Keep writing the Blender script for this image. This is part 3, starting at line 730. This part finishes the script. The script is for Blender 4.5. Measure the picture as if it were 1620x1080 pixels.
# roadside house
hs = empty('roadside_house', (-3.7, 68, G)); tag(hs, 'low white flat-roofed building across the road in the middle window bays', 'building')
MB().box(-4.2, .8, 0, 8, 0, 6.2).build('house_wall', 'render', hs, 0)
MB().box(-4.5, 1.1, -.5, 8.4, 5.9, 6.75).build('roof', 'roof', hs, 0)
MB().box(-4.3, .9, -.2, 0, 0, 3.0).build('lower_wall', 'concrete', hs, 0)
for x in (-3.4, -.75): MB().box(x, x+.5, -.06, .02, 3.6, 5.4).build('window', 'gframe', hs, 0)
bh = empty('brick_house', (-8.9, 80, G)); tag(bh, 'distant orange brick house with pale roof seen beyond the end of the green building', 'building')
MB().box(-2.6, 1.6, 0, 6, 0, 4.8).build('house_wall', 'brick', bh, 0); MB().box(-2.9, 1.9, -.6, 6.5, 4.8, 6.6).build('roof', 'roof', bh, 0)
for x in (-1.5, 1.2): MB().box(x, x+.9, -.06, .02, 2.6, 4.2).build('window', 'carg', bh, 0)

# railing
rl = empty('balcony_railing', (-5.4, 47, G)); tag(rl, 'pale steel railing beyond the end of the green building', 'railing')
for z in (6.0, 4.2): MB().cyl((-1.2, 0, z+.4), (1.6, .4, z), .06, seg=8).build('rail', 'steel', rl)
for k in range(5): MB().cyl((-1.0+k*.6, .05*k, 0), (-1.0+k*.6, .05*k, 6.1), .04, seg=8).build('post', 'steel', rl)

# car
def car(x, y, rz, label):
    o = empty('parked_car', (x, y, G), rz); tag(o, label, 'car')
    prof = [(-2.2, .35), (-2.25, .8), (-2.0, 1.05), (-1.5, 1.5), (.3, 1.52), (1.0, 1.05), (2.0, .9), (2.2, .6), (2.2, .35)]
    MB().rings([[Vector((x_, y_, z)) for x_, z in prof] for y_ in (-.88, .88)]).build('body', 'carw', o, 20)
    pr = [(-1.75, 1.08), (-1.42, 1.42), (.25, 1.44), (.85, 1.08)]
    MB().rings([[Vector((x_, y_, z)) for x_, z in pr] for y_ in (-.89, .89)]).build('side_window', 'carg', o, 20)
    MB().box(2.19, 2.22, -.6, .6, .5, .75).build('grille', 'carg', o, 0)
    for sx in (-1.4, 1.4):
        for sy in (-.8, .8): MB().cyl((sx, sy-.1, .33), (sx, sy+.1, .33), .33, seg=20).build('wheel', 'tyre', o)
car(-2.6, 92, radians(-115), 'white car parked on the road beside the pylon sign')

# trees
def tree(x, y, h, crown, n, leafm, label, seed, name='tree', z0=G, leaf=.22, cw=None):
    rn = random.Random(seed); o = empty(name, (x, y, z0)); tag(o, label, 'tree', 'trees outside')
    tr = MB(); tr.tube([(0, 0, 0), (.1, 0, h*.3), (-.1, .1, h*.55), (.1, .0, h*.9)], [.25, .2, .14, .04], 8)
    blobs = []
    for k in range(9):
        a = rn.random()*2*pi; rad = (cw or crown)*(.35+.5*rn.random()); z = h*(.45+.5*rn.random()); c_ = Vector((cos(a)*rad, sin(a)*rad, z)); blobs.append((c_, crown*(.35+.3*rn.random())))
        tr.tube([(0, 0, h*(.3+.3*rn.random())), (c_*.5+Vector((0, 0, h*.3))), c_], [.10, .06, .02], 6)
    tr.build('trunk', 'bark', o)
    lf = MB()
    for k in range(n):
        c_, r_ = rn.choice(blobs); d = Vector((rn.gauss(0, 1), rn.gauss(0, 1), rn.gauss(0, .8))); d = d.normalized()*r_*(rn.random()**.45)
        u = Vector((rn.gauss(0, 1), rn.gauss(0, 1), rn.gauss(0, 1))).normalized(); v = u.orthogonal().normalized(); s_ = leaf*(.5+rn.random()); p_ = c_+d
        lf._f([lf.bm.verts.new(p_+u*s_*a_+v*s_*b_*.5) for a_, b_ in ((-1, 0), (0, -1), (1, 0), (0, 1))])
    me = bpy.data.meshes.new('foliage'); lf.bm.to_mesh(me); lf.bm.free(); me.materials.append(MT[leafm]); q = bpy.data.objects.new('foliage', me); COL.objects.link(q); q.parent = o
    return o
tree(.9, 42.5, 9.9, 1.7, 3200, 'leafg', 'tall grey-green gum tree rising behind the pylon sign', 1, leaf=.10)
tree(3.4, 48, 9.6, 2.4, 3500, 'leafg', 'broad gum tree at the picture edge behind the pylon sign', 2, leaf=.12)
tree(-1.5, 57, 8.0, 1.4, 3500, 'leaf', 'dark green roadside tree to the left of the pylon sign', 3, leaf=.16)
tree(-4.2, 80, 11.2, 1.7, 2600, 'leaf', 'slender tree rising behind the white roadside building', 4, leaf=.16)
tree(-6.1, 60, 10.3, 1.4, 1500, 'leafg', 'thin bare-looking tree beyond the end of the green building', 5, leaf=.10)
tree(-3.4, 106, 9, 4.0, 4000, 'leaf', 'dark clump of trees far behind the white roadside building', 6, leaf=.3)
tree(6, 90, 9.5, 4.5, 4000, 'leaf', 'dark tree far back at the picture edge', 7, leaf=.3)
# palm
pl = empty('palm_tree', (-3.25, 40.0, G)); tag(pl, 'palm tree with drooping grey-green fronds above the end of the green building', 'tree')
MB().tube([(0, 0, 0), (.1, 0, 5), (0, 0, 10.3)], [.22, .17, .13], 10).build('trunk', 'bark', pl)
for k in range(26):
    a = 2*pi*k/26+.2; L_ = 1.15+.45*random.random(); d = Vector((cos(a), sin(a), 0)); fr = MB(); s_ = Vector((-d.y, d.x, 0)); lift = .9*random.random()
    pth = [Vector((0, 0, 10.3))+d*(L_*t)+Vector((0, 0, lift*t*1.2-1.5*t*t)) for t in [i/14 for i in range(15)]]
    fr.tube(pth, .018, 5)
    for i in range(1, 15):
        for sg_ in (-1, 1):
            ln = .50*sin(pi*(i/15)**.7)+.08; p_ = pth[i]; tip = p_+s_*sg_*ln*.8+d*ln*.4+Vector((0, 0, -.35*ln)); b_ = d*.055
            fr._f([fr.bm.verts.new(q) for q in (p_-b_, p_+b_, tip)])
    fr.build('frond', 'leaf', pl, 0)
····················
| What is expected |
Working from the material above, retype it in its entirety without change.

| Task output |
Keep writing the Blender script for this image. This is part 3, starting at line 730. This part finishes the script. The script is for Blender 4.5. Measure the picture as if it were 1620x1080 pixels.
# roadside house
hs = empty('roadside_house', (-3.7, 68, G)); tag(hs, 'low white flat-roofed building across the road in the middle window bays', 'building')
MB().box(-4.2, .8, 0, 8, 0, 6.2).build('house_wall', 'render', hs, 0)
MB().box(-4.5, 1.1, -.5, 8.4, 5.9, 6.75).build('roof', 'roof', hs, 0)
MB().box(-4.3, .9, -.2, 0, 0, 3.0).build('lower_wall', 'concrete', hs, 0)
for x in (-3.4, -.75): MB().box(x, x+.5, -.06, .02, 3.6, 5.4).build('window', 'gframe', hs, 0)
bh = empty('brick_house', (-8.9, 80, G)); tag(bh, 'distant orange brick house with pale roof seen beyond the end of the green building', 'building')
MB().box(-2.6, 1.6, 0, 6, 0, 4.8).build('house_wall', 'brick', bh, 0); MB().box(-2.9, 1.9, -.6, 6.5, 4.8, 6.6).build('roof', 'roof', bh, 0)
for x in (-1.5, 1.2): MB().box(x, x+.9, -.06, .02, 2.6, 4.2).build('window', 'carg', bh, 0)

# railing
rl = empty('balcony_railing', (-5.4, 47, G)); tag(rl, 'pale steel railing beyond the end of the green building', 'railing')
for z in (6.0, 4.2): MB().cyl((-1.2, 0, z+.4), (1.6, .4, z), .06, seg=8).build('rail', 'steel', rl)
for k in range(5): MB().cyl((-1.0+k*.6, .05*k, 0), (-1.0+k*.6, .05*k, 6.1), .04, seg=8).build('post', 'steel', rl)

# car
def car(x, y, rz, label):
    o = empty('parked_car', (x, y, G), rz); tag(o, label, 'car')
    prof = [(-2.2, .35), (-2.25, .8), (-2.0, 1.05), (-1.5, 1.5), (.3, 1.52), (1.0, 1.05), (2.0, .9), (2.2, .6), (2.2, .35)]
    MB().rings([[Vector((x_, y_, z)) for x_, z in prof] for y_ in (-.88, .88)]).build('body', 'carw', o, 20)
    pr = [(-1.75, 1.08), (-1.42, 1.42), (.25, 1.44), (.85, 1.08)]
    MB().rings([[Vector((x_, y_, z)) for x_, z in pr] for y_ in (-.89, .89)]).build('side_window', 'carg', o, 20)
    MB().box(2.19, 2.22, -.6, .6, .5, .75).build('grille', 'carg', o, 0)
    for sx in (-1.4, 1.4):
        for sy in (-.8, .8): MB().cyl((sx, sy-.1, .33), (sx, sy+.1, .33), .33, seg=20).build('wheel', 'tyre', o)
car(-2.6, 92, radians(-115), 'white car parked on the road beside the pylon sign')

# trees
def tree(x, y, h, crown, n, leafm, label, seed, name='tree', z0=G, leaf=.22, cw=None):
    rn = random.Random(seed); o = empty(name, (x, y, z0)); tag(o, label, 'tree', 'trees outside')
    tr = MB(); tr.tube([(0, 0, 0), (.1, 0, h*.3), (-.1, .1, h*.55), (.1, .0, h*.9)], [.25, .2, .14, .04], 8)
    blobs = []
    for k in range(9):
        a = rn.random()*2*pi; rad = (cw or crown)*(.35+.5*rn.random()); z = h*(.45+.5*rn.random()); c_ = Vector((cos(a)*rad, sin(a)*rad, z)); blobs.append((c_, crown*(.35+.3*rn.random())))
        tr.tube([(0, 0, h*(.3+.3*rn.random())), (c_*.5+Vector((0, 0, h*.3))), c_], [.10, .06, .02], 6)
    tr.build('trunk', 'bark', o)
    lf = MB()
    for k in range(n):
        c_, r_ = rn.choice(blobs); d = Vector((rn.gauss(0, 1), rn.gauss(0, 1), rn.gauss(0, .8))); d = d.normalized()*r_*(rn.random()**.45)
        u = Vector((rn.gauss(0, 1), rn.gauss(0, 1), rn.gauss(0, 1))).normalized(); v = u.orthogonal().normalized(); s_ = leaf*(.5+rn.random()); p_ = c_+d
        lf._f([lf.bm.verts.new(p_+u*s_*a_+v*s_*b_*.5) for a_, b_ in ((-1, 0), (0, -1), (1, 0), (0, 1))])
    me = bpy.data.meshes.new('foliage'); lf.bm.to_mesh(me); lf.bm.free(); me.materials.append(MT[leafm]); q = bpy.data.objects.new('foliage', me); COL.objects.link(q); q.parent = o
    return o
tree(.9, 42.5, 9.9, 1.7, 3200, 'leafg', 'tall grey-green gum tree rising behind the pylon sign', 1, leaf=.10)
tree(3.4, 48, 9.6, 2.4, 3500, 'leafg', 'broad gum tree at the picture edge behind the pylon sign', 2, leaf=.12)
tree(-1.5, 57, 8.0, 1.4, 3500, 'leaf', 'dark green roadside tree to the left of the pylon sign', 3, leaf=.16)
tree(-4.2, 80, 11.2, 1.7, 2600, 'leaf', 'slender tree rising behind the white roadside building', 4, leaf=.16)
tree(-6.1, 60, 10.3, 1.4, 1500, 'leafg', 'thin bare-looking tree beyond the end of the green building', 5, leaf=.10)
tree(-3.4, 106, 9, 4.0, 4000, 'leaf', 'dark clump of trees far behind the white roadside building', 6, leaf=.3)
tree(6, 90, 9.5, 4.5, 4000, 'leaf', 'dark tree far back at the picture edge', 7, leaf=.3)
# palm
pl = empty('palm_tree', (-3.25, 40.0, G)); tag(pl, 'palm tree with drooping grey-green fronds above the end of the green building', 'tree')
MB().tube([(0, 0, 0), (.1, 0, 5), (0, 0, 10.3)], [.22, .17, .13], 10).build('trunk', 'bark', pl)
for k in range(26):
    a = 2*pi*k/26+.2; L_ = 1.15+.45*random.random(); d = Vector((cos(a), sin(a), 0)); fr = MB(); s_ = Vector((-d.y, d.x, 0)); lift = .9*random.random()
    pth = [Vector((0, 0, 10.3))+d*(L_*t)+Vector((0, 0, lift*t*1.2-1.5*t*t)) for t in [i/14 for i in range(15)]]
    fr.tube(pth, .018, 5)
    for i in range(1, 15):
        for sg_ in (-1, 1):
            ln = .50*sin(pi*(i/15)**.7)+.08; p_ = pth[i]; tip = p_+s_*sg_*ln*.8+d*ln*.4+Vector((0, 0, -.35*ln)); b_ = d*.055
            fr._f([fr.bm.verts.new(q) for q in (p_-b_, p_+b_, tip)])
    fr.build('frond', 'leaf', pl, 0)